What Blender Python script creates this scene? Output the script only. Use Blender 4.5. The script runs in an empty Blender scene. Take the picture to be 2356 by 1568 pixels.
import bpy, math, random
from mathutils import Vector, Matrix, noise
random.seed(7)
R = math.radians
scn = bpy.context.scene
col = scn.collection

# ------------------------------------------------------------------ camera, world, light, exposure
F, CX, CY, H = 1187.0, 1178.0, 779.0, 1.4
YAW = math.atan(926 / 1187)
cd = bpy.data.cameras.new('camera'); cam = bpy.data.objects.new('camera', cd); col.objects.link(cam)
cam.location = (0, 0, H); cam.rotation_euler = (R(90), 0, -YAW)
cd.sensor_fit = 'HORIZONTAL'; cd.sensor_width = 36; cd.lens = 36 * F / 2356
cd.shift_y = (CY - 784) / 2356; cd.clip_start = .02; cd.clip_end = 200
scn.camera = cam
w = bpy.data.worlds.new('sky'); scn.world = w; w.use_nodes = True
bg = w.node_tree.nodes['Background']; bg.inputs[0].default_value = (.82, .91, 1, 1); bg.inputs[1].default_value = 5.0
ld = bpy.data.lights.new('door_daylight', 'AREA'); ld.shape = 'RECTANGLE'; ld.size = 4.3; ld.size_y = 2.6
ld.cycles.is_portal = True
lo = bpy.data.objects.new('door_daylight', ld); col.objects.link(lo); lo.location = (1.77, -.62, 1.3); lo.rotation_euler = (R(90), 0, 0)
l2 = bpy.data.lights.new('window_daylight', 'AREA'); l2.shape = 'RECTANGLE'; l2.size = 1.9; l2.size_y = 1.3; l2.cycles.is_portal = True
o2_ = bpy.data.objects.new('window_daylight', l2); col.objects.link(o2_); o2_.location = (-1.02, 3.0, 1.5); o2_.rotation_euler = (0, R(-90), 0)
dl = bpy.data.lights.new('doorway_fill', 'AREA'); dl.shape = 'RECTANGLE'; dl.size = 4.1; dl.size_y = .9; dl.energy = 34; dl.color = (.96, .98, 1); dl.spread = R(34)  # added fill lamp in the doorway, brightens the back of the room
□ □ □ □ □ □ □
OBJECTIVE: Find every line that holds "scene" and copy it.

CORRECT RESULT:
What Blender Python script creates this scene? Output the script only. Use Blender 4.5. The script runs in an empty Blender scene. Take the picture to be 2356 by 1568 pixels.
scn = bpy.context.scene